Every spring when cherries are in bloom,  month-long cherry blossom  festival  Hanami is held at the Cherry Esplanade.  In spring the garden is the best place in New York to see cherry blossoms. Hanami literally means "flower viewing". Tradition started in Japan during the Nara Period (710–794). Japan Emperors    held flower-viewing parties with sake and feasts underneath the blossoming boughs of sakura trees in the Imperial Court in Kyoto.  Poems would be written praising the delicate flowers, which were seen as a metaphor for life itself. This year, 2014, the last two days  of the festival, "Annual Sakura Matsuri Cherry Blossom Festival" were on April 26 and 27. But cherries are still in full bloom   and tha park is not so crowded as it was last weekend. 
In March and April, the Magnolia Plaza is the most fragrant part of the Brooklyn Botanic Garden. Spread in front of the administration building, it features 17 varieties of fragrant magnolia trees. 

There is a Rose garden in the northern part of BBG with over 5,000 bushes of nearly 1,400 kinds of roses.   The   Rose Garden, named after  Walter V. Cranford, a construction engineer, who donated  $15,000 opened in June 1928.
The garden is beautiful every time of the  year. When it is chilly outside you can spend time in Conservatory  where you can find  Orchid Collection, Bonsai Museum, and Desert, Tropical and Warm Temperate Pavilions.
New visitors center
The new  20,000-square-foot Visitor Center opened in May 2013. This new center has a pretty place with tables outside and a  living roof: A leaf-shaped ceiling that will boast more than 40,000 seasonal plants.

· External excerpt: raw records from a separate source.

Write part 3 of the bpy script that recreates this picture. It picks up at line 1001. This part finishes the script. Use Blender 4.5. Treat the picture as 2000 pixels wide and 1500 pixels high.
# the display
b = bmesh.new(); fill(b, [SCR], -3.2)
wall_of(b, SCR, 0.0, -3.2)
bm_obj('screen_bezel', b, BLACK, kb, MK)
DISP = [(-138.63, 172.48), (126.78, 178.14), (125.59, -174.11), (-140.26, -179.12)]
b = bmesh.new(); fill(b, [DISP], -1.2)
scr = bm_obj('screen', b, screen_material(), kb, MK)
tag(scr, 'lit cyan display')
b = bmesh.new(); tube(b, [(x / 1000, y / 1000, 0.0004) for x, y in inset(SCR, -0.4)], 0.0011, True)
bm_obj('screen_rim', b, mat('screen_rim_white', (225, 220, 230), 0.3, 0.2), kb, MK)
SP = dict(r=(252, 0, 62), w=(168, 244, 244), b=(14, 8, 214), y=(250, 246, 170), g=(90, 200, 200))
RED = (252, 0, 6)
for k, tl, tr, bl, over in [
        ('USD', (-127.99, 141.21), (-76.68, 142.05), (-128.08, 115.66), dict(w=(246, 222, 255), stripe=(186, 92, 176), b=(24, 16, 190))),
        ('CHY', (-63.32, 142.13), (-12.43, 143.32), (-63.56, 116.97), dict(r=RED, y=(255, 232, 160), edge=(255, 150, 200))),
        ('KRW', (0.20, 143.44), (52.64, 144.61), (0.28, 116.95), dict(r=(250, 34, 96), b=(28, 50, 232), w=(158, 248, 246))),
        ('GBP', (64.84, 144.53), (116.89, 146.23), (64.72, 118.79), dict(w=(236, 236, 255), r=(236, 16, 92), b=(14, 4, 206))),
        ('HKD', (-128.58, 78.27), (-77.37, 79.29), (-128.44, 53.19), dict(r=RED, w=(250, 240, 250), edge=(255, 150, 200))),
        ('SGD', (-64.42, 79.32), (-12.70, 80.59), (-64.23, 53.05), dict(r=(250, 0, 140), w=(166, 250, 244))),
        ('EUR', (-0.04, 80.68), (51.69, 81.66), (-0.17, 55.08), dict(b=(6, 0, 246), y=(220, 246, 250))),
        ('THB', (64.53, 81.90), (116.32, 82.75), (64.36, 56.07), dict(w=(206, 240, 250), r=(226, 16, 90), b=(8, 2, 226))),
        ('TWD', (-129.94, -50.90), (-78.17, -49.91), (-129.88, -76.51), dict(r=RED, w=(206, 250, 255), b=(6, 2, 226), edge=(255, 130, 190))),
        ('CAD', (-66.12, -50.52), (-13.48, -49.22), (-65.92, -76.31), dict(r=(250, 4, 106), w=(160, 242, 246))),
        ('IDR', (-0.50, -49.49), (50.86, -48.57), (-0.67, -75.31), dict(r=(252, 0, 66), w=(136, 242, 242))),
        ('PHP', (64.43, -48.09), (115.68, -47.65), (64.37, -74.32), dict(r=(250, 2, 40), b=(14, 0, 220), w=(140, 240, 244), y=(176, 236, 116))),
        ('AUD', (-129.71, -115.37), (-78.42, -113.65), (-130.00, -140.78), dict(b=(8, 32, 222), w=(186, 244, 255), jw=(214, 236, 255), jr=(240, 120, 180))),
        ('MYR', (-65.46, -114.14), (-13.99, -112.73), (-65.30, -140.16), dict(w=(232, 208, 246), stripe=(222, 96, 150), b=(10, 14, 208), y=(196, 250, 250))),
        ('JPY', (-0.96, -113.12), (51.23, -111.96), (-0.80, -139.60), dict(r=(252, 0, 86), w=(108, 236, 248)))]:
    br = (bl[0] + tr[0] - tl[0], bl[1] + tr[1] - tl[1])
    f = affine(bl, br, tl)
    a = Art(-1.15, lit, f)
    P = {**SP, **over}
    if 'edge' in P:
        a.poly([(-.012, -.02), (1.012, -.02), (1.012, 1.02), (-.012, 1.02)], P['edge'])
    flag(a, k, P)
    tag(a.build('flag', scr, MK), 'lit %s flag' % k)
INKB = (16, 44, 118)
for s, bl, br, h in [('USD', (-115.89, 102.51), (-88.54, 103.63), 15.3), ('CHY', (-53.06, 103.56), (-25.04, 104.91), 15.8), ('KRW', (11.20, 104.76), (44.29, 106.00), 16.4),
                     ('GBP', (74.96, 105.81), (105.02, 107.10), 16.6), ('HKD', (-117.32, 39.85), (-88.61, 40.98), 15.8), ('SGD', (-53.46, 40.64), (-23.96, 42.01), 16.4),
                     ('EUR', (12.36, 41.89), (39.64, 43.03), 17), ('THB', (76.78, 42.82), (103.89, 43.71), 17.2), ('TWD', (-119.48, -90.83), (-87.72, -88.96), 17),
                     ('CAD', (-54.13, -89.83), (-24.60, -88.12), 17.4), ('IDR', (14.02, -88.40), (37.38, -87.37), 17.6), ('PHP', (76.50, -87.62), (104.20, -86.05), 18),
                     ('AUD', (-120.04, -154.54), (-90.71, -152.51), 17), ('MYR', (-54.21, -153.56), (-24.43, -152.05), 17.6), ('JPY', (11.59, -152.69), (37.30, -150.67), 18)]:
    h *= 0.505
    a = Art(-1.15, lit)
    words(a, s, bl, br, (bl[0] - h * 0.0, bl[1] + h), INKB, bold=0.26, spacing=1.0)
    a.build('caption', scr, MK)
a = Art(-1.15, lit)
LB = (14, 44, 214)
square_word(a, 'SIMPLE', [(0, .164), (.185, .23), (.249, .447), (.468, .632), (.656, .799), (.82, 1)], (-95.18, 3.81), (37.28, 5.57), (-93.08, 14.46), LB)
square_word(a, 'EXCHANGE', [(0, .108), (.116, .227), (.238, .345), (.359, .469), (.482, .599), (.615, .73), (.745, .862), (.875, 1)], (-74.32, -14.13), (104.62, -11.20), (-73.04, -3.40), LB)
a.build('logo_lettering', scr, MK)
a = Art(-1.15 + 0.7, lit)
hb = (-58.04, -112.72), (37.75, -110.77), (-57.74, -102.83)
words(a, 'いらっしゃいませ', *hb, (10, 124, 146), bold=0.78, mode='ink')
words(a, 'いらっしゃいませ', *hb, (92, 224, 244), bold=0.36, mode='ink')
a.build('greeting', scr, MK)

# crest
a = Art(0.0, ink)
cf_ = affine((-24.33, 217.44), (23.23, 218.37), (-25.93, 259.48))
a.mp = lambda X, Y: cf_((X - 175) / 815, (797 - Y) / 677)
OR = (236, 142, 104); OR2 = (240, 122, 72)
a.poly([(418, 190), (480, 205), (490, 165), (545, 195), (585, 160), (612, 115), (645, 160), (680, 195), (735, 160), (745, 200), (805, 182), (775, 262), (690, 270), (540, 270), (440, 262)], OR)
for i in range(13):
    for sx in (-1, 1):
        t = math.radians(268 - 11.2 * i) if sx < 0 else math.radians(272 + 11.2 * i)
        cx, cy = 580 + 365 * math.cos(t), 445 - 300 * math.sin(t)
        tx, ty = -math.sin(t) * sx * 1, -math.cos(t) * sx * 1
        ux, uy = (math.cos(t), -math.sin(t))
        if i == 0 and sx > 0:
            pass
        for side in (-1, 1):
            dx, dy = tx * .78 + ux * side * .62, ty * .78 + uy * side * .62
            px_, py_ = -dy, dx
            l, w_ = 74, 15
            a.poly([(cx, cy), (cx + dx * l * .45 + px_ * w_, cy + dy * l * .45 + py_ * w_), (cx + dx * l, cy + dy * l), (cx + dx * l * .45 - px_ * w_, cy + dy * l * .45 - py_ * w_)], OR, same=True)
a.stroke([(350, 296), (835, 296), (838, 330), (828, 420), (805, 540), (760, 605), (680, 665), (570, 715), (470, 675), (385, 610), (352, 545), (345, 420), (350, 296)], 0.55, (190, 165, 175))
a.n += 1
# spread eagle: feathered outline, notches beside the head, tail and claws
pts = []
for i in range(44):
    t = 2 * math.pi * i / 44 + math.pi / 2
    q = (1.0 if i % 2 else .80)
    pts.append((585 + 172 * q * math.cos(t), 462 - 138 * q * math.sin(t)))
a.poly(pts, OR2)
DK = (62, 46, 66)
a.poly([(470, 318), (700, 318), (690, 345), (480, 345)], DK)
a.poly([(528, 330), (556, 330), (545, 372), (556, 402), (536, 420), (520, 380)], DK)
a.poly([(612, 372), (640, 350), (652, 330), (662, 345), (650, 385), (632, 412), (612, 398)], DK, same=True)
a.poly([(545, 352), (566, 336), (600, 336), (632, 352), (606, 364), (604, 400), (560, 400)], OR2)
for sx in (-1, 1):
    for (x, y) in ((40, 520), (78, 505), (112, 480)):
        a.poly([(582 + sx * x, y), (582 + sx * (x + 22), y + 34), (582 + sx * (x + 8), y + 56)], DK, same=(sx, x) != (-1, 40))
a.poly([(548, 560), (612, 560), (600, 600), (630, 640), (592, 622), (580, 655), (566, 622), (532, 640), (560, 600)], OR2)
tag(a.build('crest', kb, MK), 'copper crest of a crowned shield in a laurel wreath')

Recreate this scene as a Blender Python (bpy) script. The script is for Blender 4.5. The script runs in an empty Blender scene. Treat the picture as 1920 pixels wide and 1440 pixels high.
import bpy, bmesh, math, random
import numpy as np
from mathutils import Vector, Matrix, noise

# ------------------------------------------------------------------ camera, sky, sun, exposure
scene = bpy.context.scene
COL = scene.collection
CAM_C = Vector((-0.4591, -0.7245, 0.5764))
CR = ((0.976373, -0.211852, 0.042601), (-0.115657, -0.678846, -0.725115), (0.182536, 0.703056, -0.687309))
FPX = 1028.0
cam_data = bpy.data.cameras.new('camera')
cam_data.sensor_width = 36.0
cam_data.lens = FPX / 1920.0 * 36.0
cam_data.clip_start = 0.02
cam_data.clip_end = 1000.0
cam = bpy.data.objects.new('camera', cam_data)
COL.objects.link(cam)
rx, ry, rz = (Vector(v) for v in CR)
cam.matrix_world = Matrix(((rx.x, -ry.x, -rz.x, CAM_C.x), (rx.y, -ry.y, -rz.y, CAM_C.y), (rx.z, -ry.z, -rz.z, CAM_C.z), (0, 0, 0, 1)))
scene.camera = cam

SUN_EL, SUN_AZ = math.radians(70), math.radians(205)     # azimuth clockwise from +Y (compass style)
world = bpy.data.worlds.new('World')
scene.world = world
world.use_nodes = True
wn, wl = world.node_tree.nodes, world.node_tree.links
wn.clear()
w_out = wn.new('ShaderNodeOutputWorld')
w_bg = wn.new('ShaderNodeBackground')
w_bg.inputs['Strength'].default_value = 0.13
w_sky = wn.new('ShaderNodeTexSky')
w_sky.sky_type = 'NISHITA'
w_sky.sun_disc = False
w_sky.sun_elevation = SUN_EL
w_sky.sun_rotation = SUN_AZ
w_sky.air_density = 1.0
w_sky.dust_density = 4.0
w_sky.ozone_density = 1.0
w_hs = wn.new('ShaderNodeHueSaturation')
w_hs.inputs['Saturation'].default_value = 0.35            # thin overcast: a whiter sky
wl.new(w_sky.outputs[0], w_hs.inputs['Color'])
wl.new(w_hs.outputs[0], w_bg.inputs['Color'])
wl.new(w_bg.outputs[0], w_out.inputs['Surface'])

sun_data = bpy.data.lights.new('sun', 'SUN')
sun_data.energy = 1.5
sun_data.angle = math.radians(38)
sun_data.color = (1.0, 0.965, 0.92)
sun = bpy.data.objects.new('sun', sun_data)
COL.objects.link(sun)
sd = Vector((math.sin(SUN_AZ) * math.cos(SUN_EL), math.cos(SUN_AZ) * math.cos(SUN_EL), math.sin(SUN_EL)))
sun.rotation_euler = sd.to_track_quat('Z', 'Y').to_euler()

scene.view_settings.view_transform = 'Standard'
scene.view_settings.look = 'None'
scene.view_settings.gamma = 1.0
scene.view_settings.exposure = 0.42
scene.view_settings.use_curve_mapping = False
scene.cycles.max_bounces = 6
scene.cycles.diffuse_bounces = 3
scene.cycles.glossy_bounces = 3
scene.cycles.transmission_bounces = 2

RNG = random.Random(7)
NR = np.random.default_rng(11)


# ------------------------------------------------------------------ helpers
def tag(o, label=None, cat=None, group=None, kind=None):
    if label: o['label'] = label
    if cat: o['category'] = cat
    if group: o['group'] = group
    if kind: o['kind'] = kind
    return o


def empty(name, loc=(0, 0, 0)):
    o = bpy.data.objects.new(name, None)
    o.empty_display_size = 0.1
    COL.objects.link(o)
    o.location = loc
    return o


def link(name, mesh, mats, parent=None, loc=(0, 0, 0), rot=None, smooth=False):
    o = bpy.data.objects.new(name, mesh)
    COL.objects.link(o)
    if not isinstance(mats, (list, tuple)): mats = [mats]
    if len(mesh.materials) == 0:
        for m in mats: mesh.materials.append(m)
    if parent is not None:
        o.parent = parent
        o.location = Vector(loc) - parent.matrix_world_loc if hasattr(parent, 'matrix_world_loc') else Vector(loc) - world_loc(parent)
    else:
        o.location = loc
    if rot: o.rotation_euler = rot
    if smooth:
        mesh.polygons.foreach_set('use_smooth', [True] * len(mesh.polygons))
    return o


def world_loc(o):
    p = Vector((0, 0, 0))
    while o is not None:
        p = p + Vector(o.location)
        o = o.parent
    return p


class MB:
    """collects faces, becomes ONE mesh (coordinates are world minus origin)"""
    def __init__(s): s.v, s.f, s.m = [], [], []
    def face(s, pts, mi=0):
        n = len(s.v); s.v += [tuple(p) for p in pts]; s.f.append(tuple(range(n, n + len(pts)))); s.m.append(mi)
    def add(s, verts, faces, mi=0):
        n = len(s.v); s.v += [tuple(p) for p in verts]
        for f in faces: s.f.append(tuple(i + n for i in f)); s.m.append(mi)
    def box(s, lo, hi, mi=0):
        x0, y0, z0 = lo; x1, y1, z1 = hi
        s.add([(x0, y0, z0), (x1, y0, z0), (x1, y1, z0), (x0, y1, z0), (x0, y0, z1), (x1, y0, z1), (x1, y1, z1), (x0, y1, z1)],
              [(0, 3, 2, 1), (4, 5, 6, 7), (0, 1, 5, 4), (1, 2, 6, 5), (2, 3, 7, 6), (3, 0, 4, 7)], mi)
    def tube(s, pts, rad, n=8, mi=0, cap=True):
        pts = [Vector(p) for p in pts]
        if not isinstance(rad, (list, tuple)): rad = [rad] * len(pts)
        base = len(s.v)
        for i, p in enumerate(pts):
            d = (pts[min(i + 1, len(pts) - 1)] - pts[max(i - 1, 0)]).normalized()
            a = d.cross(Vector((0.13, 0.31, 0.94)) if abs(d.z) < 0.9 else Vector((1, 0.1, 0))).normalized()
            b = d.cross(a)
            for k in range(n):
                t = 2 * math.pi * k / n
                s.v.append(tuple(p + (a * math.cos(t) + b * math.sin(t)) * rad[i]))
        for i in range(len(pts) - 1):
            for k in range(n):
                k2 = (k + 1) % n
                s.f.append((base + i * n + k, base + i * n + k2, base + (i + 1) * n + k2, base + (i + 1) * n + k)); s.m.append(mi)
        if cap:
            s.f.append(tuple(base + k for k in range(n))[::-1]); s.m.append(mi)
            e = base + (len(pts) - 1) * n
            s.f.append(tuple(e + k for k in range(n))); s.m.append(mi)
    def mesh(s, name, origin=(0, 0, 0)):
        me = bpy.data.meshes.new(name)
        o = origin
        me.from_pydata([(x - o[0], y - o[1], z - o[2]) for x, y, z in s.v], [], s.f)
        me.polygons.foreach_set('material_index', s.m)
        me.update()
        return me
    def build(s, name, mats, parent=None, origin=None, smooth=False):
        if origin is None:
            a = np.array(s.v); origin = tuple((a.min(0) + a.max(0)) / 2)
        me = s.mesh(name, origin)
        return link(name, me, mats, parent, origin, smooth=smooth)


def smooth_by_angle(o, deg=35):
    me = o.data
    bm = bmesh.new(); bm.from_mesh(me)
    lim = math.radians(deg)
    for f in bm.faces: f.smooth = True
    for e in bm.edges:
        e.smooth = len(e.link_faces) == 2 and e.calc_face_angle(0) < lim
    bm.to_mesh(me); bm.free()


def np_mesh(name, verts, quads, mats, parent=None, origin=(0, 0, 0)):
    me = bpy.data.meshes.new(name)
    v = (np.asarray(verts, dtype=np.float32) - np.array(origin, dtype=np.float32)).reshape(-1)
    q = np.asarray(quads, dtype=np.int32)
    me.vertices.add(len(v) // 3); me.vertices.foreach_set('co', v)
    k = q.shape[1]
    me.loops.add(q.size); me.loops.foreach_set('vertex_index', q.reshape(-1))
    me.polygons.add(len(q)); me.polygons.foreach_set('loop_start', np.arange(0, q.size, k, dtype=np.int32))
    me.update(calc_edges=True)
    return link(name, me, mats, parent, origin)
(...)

The BBG Children's Garden is the oldest continually operating children's garden within a botanic garden in the world.  It was opened in 1914   and operates as a community garden for children, with hundreds of children registering each year.

Brooklyn botanic Garden is open every day, except Monday.  The price is $10 for adults and children under 12 are free.  Garden  is closed after 6PM.  You can buy  a membership  for  one for  $50 ( as I did)  or $85 per family including parking passes and in summer can enjoy members-only Wednesday nights. There are also classes  for kids and adults – last year I took one – it was fun!